We know that there are countries where LGBT people still face harassment, violence and criminalisation and we are working to support them and engage constructively with other governments, drawing on our own experience in Britain and influential channels like the UN, EU and the Commonwealth.

The support of organisations such as the Human Dignity Trust, Stonewall and Kaleidoscope and others has been invaluable in this endeavour and I'm hugely grateful to them.

But this international focus certainly doesn't mean that we think the job's done here at home.

Hate crime is still too prevalent and discrimination and prejudice are still too common in the lives of LGBT people. So there is still a lot of work to be done, especially with employers to ensure that LGBT people are free to be themselves in the workplace and in public life.

Sport, in particular, is an area where we need to make more progress. That's why I'm pleased to support the Rainbow Laces campaign to tackle homophobia in football.

But to really change attitudes, we have to go further back to school.

This is when bullying, name-calling, the use of word "gay" as an insult, can, sadly, become an everyday part of life for many LGBT young people.

And we know that this bullying can stay with them for life; affecting not just their happiness, attendance and achievement at school, but, ultimately, their prospects in life.

Worst of all are the mental health implications, with more than half of LGBT young people reporting having self-harmed and being almost twice as likely to have thought about suicide as their peers.

But homophobic bullying doesn't just affect LGBT young people. It can affect anyone who is different from the so-called norm - the girl who likes sport, the boy who doesn't.

This is totally unacceptable. We don't tolerate racist language and nor should we tolerate homophobia.

I know that many schools and teachers are working incredibly hard to address all forms of bullying and to foster respect and understanding for others. I want to do all I can to support them in this, particularly as regards challenging homophobic bullying in age-appropriate ways.
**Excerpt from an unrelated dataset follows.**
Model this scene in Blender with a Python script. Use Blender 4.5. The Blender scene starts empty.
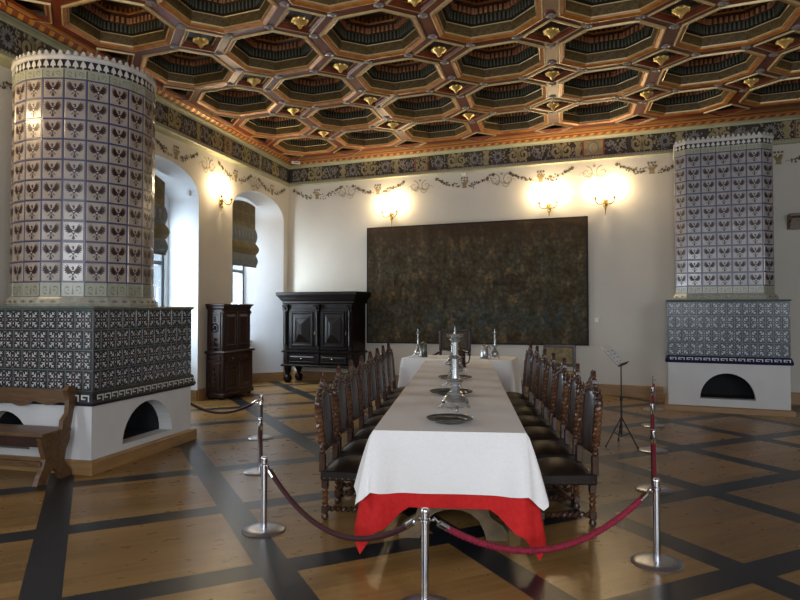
import bpy, math, random
from mathutils import Vector, Matrix
random.seed(7)
PI = math.pi
col = bpy.context.scene.collection
sin, cos, rad = math.sin, math.cos, math.radians

# ------------------------------------------------------------------ materials
def nt(name):
    m = bpy.data.materials.new(name); m.use_nodes = True
    t = m.node_tree; b = t.nodes['Principled BSDF']
    return m, t, b
def N(t, typ, **kw):
    n = t.nodes.new(typ)
    for k, v in kw.items(): setattr(n, k, v)
    return n
def lk(t, a, b): t.links.new(a, b)
def mth(t, op, a, b=None, c=None):
    n = N(t, 'ShaderNodeMath', operation=op)
    for i, v in enumerate((a, b, c)):
        if v is None: continue
        if isinstance(v, (int, float)): n.inputs[i].default_value = v
        else: lk(t, v, n.inputs[i])
    return n.outputs[0]
def mixc(t, f, a, b, blend='MIX'):
    n = N(t, 'ShaderNodeMix', data_type='RGBA', blend_type=blend)
    for i, v in ((0, f), (6, a), (7, b)):
        if isinstance(v, (int, float)): n.inputs[i].default_value = v
        elif isinstance(v, tuple): n.inputs[i].default_value = v if len(v) == 4 else v + (1,)
        else: lk(t, v, n.inputs[i])
    return n.outputs[2]
def mat(name, c, rough=.5, metal=0., var=.12, scale=8., bump=0., c2=None, spec=.5, coat=0., stretch=(1, 1, 1)):
    m, t, b = nt(name)
    tc = N(t, 'ShaderNodeTexCoord'); mp = N(t, 'ShaderNodeMapping'); mp.inputs['Scale'].default_value = stretch
    lk(t, tc.outputs['Object'], mp.inputs['Vector'])
    n = N(t, 'ShaderNodeTexNoise'); n.inputs['Scale'].default_value = scale; n.inputs['Detail'].default_value = 5
    lk(t, mp.outputs[0], n.inputs['Vector'])
    a = c2 if c2 else tuple(max(0, x * (1 - var)) for x in c)
    bb = c if c2 else tuple(min(1, x * (1 + var)) for x in c)
    f = mth(t, 'MULTIPLY_ADD', n.outputs[0], 2.2, -.6); f = mth(t, 'MINIMUM', mth(t, 'MAXIMUM', f, 0.), 1.)
    lk(t, mixc(t, f, a, bb), b.inputs['Base Color'])
    b.inputs['Roughness'].default_value = rough; b.inputs['Metallic'].default_value = metal
    b.inputs['Specular IOR Level'].default_value = spec
    b.inputs['Coat Weight'].default_value = coat
    if bump:
        bp = N(t, 'ShaderNodeBump'); bp.inputs['Strength'].default_value = bump; bp.inputs['Distance'].default_value = .01
        lk(t, n.outputs[0], bp.inputs['Height']); lk(t, bp.outputs[0], b.inputs['Normal'])
    return m
def emis(name, c, s):
    m, t, b = nt(name); b.inputs['Emission Color'].default_value = c + (1,); b.inputs['Emission Strength'].default_value = s
    b.inputs['Base Color'].default_value = c + (1,)
    return m

M = {}
M['plaster'] = mat('plaster', (.56, .525, .455), .85, var=.05, scale=1.2, bump=.05)
M['white_plaster'] = mat('white_plaster', (.60, .595, .58), .8, var=.05, scale=3, bump=.08)
M['reveal'] = mat('reveal_plaster', (.70, .73, .76), .85, var=.04, scale=2, bump=.05)
M['oak'] = mat('oak', (.36, .21, .085), .45, c2=(.24, .13, .05), scale=3, stretch=(1, 1, 8), bump=.05)
M['bench_wood'] = mat('bench_wood', (.15, .078, .032), .42, c2=(.07, .034, .014), scale=5, stretch=(1, 6, 6), bump=.15)
M['trestle_wood'] = mat('trestle_wood', (.21, .14, .065), .6, c2=(.10, .065, .03), scale=9, bump=.2)
M['dark_wood'] = mat('dark_wood', (.045, .018, .013), .32, c2=(.016, .007, .005), scale=6, stretch=(4, 4, 1), bump=.1)
M['black_wood'] = mat('black_wood', (.010, .006, .005), .38, c2=(.004, .0025, .002), scale=6, bump=.08, spec=.18)
M['chair_wood'] = mat('chair_wood', (.080, .034, .017), .27, c2=(.028, .012, .007), scale=14, bump=.25)
M['chair_leather'] = mat('chair_leather', (.030, .019, .022), .30, c2=(.016, .010, .012), scale=20, bump=.2)
M['seat_leather'] = mat('seat_leather', (.020, .011, .008), .5, c2=(.010, .006, .005), scale=12, bump=.3, spec=.28)
M['twist_wood_glint'] = mat('turned_wood_glint', (.15, .062, .026), .22, c2=(.055, .022, .010), scale=14, bump=.2)  # chair wood made lighter: glints on the twisted posts put into the colour
M['nail'] = mat('brass_nail', (.16, .085, .04), .3, .8, scale=30)
M['brass'] = mat('brass', (.55, .38, .14), .25, 1., scale=12)
M['gold'] = mat('gold', (1.0, .70, .24), .35, .75, c2=(.75, .46, .12), scale=30)
M['steel'] = mat('polished_steel', (.62, .63, .65), .14, 1., var=.03)
M['base_steel'] = mat('brushed_steel', (.42, .43, .47), .32, .9, var=.06, scale=30)
M['pewter'] = mat('pewter', (.58, .59, .58), .27, .8, c2=(.34, .35, .35), scale=20)
M['dark_pewter'] = mat('dark_pewter', (.24, .235, .215), .3, .85, c2=(.08, .08, .07), scale=14)
M['velvet'] = mat('red_velvet', (.30, .010, .040), .75, c2=(.17, .004, .02), scale=40, bump=.3)
M['dark_velvet'] = mat('dark_velvet', (.055, .004, .009), .7, c2=(.025, .002, .005), scale=40, bump=.3)
M['cloth'] = mat('white_cloth', (.86, .845, .82), .9, var=.03, scale=60, bump=.03, spec=.2)
M['red_cloth'] = mat('red_cloth', (.62, .024, .022), .85, c2=(.50, .016, .016), scale=30, spec=.2)
M['firebox_black'] = mat('firebox_black', (.010, .011, .013), .9)  # even near-black lining for the inside of the stove arches
M['black_metal'] = mat('black_metal', (.012, .012, .014), .4, .3)
M['paper'] = mat('paper', (.78, .79, .80), .8, var=.03)
M['ink'] = mat('ink', (.10, .10, .11), .7)
M['white_plastic'] = mat('white_plastic', (.75, .75, .73), .5, var=.03)
M['grey_frame'] = mat('grey_window_frame', (.075, .09, .10), .5)
M['pale_frame'] = mat('pale_window_frame', (.26, .31, .35), .5)
M['wax'] = mat('candle_wax', (.8, .72, .55), .5, var=.03)
M['bulb'] = emis('bulb', (1, .83, .55), 60)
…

That's why we've introduced a £2 million fund to help schools prevent and combat homophobic, biphobic and transphobic bullying.

This fund builds on a project launched last year by my colleague Jo Swinson to identify the most effective approaches for tackling this bullying and we will shortly be announcing how it will be allocated.

I'm confident that this important work will take us a step closer to a school system and a society where the Alan Turings and Frida Kahlos of the future are not just celebrated posthumously at the Oscars, but where we consign abuse and bigotry where they belong - into the history books.